If they still go though with the comment or post, it would have an icon that if you hover over/click on it, it shows the communities that have defederated them or what the effect is (X users can't see this post, Y users are not seeing the "True" post etc.)

I don't think I'm explaining it well, but there needs to be some visual indication so anyone on any instance knows that a certain comment or post isn't being seen by users of a certain instance or whatever - or maybe that isn't feasible as there are certain instances that everyone would block.

This 100%. It can even just be done in the UI layer (look up the users' instance and if our instance is blocked there).

Please create an issue on the repo if there isn't one already.

I think it would put awful strain on the whole system, there are more than 500 servers now and they're still growing, can you imagine having to check 500+ servers to see the blocklist every single time someone adds a comment?

What they should certainly do IMO is adding a warning on join-lemmy to make users aware of which servers are blocking others.

What each server could do that would help IMO is having somewhere a post with the list of servers blocking them, so users will know before commenting.

You only need one check. Eg. if the user is about to comment on a beehaw.org post, check if beehaw.org is federated.

There are more than 12 thousands users on this instance alone, true that they’re not commenting all at the same time but it’s still thousands of checks every few minutes most probably.

can you imagine having to check 500+ servers to see the blocklist every single time someone adds a comment?

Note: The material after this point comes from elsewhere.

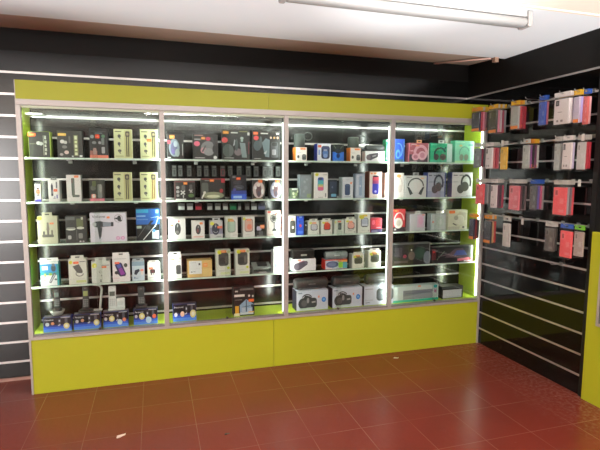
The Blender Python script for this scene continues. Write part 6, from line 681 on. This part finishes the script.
# ------------------------------------------------------------------ ceiling: unlit batten, conduit
r = empty('ceiling_light', (2.2, -1.14, LIPZ), 'unlit white fluorescent batten fixed to the ceiling at the top of the picture', 'ceiling light')
b = MB(); b.box(-.72, .72, -.03, .03, -.035, 0, M((170, 168, 166), .5), .004); b.build('housing', r)
b = MB(); loft(b, [[(x, py * s, -.035 - .028 + pz * s * .8) for py, pz in rounded_ring(.045, .032, 20, .8)] for x, s in ((-.71, .9), (-.70, 1), (.70, 1), (.71, .9))], M((150, 150, 149), .35)); b.build('diffuser', r)  # diffuser greyed, shade of the underside put into its colour
for sg in (-1, 1):
    b = MB(); b.box(min(sg * .711, sg * .745), max(sg * .711, sg * .745), -.046, .046, -.09, -.0005, M((160, 158, 156), .45), .008); b.build('end_cap', r)
r = empty('cable_conduit', (3.3, 0, 2.46), 'thin pinkish conduit crossing the ceiling corner above the right wall', 'conduit')
b = MB(); b.tube([(-.08, .27, .016), (.20, -.17, -.012)], .007, M((205, 165, 150), .5), 8); b.build('pipe', r)
b = MB(); b.box(.18, .215, -.20, -.165, -.05, -.0, M((150, 120, 100), .5)); b.build('bracket', r)

def scrap(x, y, sz, rz, col, label):
    b = MB(); m = M(col, .7); n = 9
    top = [b.bm.verts.new((sz * (1 + .25 * math.sin(3.1 * i)) * math.cos(2 * PI * i / n), sz * .42 * (1 + .3 * math.cos(2.3 * i)) * math.sin(2 * PI * i / n), .0012 + .0035 * (i % 3 == 0))) for i in range(n)]
    bot = [b.bm.verts.new((v.co.x, v.co.y, .0004)) for v in top]
    b.bm.faces.new(top).material_index = b.mi(m); b.bm.faces.new(list(reversed(bot))).material_index = b.mi(m)
    for i in range(n): b.bm.faces.new((bot[i], bot[(i + 1) % n], top[(i + 1) % n], top[i])).material_index = b.mi(m)
    tag(b.build('floor_speck', None, (x, y, 0), (0, 0, rz)), label, 'litter')
scrap(SCR[0][0], SCR[0][1], .030, .6, (225, 205, 190), 'small pale paint scuff on the red floor at the lower left')  # paint scuff on the tiles, modelled as a raised flake
scrap(SCR[1][0], SCR[1][1], .022, -.2, (205, 180, 170), 'small pale scrap on the red floor near the lime cabinet base')
scrap(SCR[2][0], SCR[2][1], .016, .2, (60, 52, 38), 'tiny dark scrap on the red floor at the bottom middle')

# ------------------------------------------------------------------ light
wd = bpy.data.worlds.new('daylight'); SC.world = wd; wd.use_nodes = True
bg = wd.node_tree.nodes['Background']; bg.inputs['Color'].default_value = (.85, .93, 1, 1); bg.inputs['Strength'].default_value = WORLD
def area(name, loc, rot, sx, sy, power, col, spread=PI):
    l = bpy.data.lights.new(name, 'AREA'); l.shape = 'RECTANGLE'; l.size = sx; l.size_y = sy; l.energy = power; l.color = col; l.spread = spread
    o = bpy.data.objects.new(name, l); COL.objects.link(o); o.location = loc; o.rotation_euler = rot; return o
area('window_daylight', (-2.5, YF + .02, 1.2), (math.radians(90), 0, 0), 1.6, 2.2, WINDOW_W, (1.0, .95, .92))
def spot(name, loc, target, power, cone, col):
    l = bpy.data.lights.new(name, 'SPOT'); l.energy = power; l.spot_size = math.radians(cone); l.spot_blend = .2; l.color = col; l.shadow_soft_size = .12
    o = bpy.data.objects.new(name, l); COL.objects.link(o); o.location = loc
    o.rotation_euler = (Vector(target) - Vector(loc)).to_track_quat('-Z', 'Y').to_euler(); return o
for xx in (-1.3, .9, 3.0):          # unseen spots added behind the photographer to brighten the ceiling
    spot('added_ceiling_fill', (xx, UP_Y, .25), (xx + .05, UP_Y + math.cos(math.radians(UP_EL)), .25 + math.sin(math.radians(UP_EL))), CEIL_FILL_W, UP_CONE, (1, .985, .97))
# the lit batten above the photographer, mirrored in the glass doors
r = empty('ceiling_light', (1.93, -3.53, 2.36), 'lit long fluorescent batten over the room, outside the picture', 'ceiling light')
r.rotation_euler = (0, 0, math.radians(5.7))
b = MB(); b.box(-1.2, 1.2, -.05, .05, .02, LIPZ - 2.36 - .007, M((230, 228, 224), .5), .004); b.build('housing', r)
b = MB(); b.tube([(-1.19, 0, -.004), (1.19, 0, -.004)], .014, emit_mat('lit_tube', (1, .97, .93), TUBE), 14); b.build('tube', r)

# ------------------------------------------------------------------ camera
cd = bpy.data.cameras.new('camera'); co = bpy.data.objects.new('camera', cd); COL.objects.link(co); SC.camera = co
cd.sensor_fit = 'HORIZONTAL'; cd.sensor_width = 36; cd.lens = CAM['f'] / 600 * 36; cd.clip_start = .05
R, U, F = (Vector(CAM[k]) for k in ('r', 'u', 'fw'))
co.matrix_world = Matrix(((R.x, U.x, -F.x, CAM['C'][0]), (R.y, U.y, -F.y, CAM['C'][1]), (R.z, U.z, -F.z, CAM['C'][2]), (0, 0, 0, 1)))
vs = SC.view_settings; vs.view_transform = 'Standard'; vs.look = 'None'; vs.gamma = 1; vs.exposure = EXPOSURE; vs.use_curve_mapping = False
SC.cycles.use_denoising = True; SC.cycles.max_bounces = 10; SC.cycles.transparent_max_bounces = 24
SC.cycles.sample_clamp_indirect = 4; SC.cycles.caustics_reflective = False; SC.cycles.caustics_refractive = False; SC.cycles.blur_glossy = 1.0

Defederation happens much less often than new comments are posted. The visibility information is also the same for all comments, posts and communities on one instance.

So the check would not have to happen in real time for each comment. It can probably be done once per hour/day for the whole instance as a low priority task.

I like the idea of a visibility indicator.

Why not just prevent comments/posts altogether? What's the point in allowing users to talk to a brick wall? Why would lemmy.world users want to interact exclusively with each other on a ghost of a community from another instance?

If Beehaw has say the main gaming community, then that's going to be subscribed from users from all different instances, so there will probably be more comments from non Beehaw users on there than Beehaw users.

Hopefully the main communities move out of Beehaw to an instance that doesn't block large communities though.

Yeah but lemmy.world users won't be able to see those comments from non-beehaw users. They'll only see new comments from other lemmy.world users. Might as well just make it read-only for lemmy.world with a message telling them why.

Oh yeah, my mistake. So on Beehaw communities it would basically be lemmy.world users speaking amongst themselves from the perspective of lemmy.world.

Yes, on a stale, never-updated version of the beehaw community.

The feature would still be useful when commenting on third instances though.

See the third instances section of this comment:

https://lemmy.world/comment/205763

So I'm seeing this play out a bit and maybe allowing lemmy.world folks to post to the stale version of beehaw's community has some merit.

I'm seeing new posts on beehaw's games community but they are exclusively from lemmy.world users and all replies are from lemmy.world users (I'm on lemmy.world).

So effectively beehaw's community has become an internal, almost-private lemmy.world community from the perspective of lemmy.world users. Meaningful discussions are occuring, but the wider Lemmy user base isn't involved and I don't think those participants realize it. So overall I don't think it's ideal, but meaningful discussions are occuring, so there's that.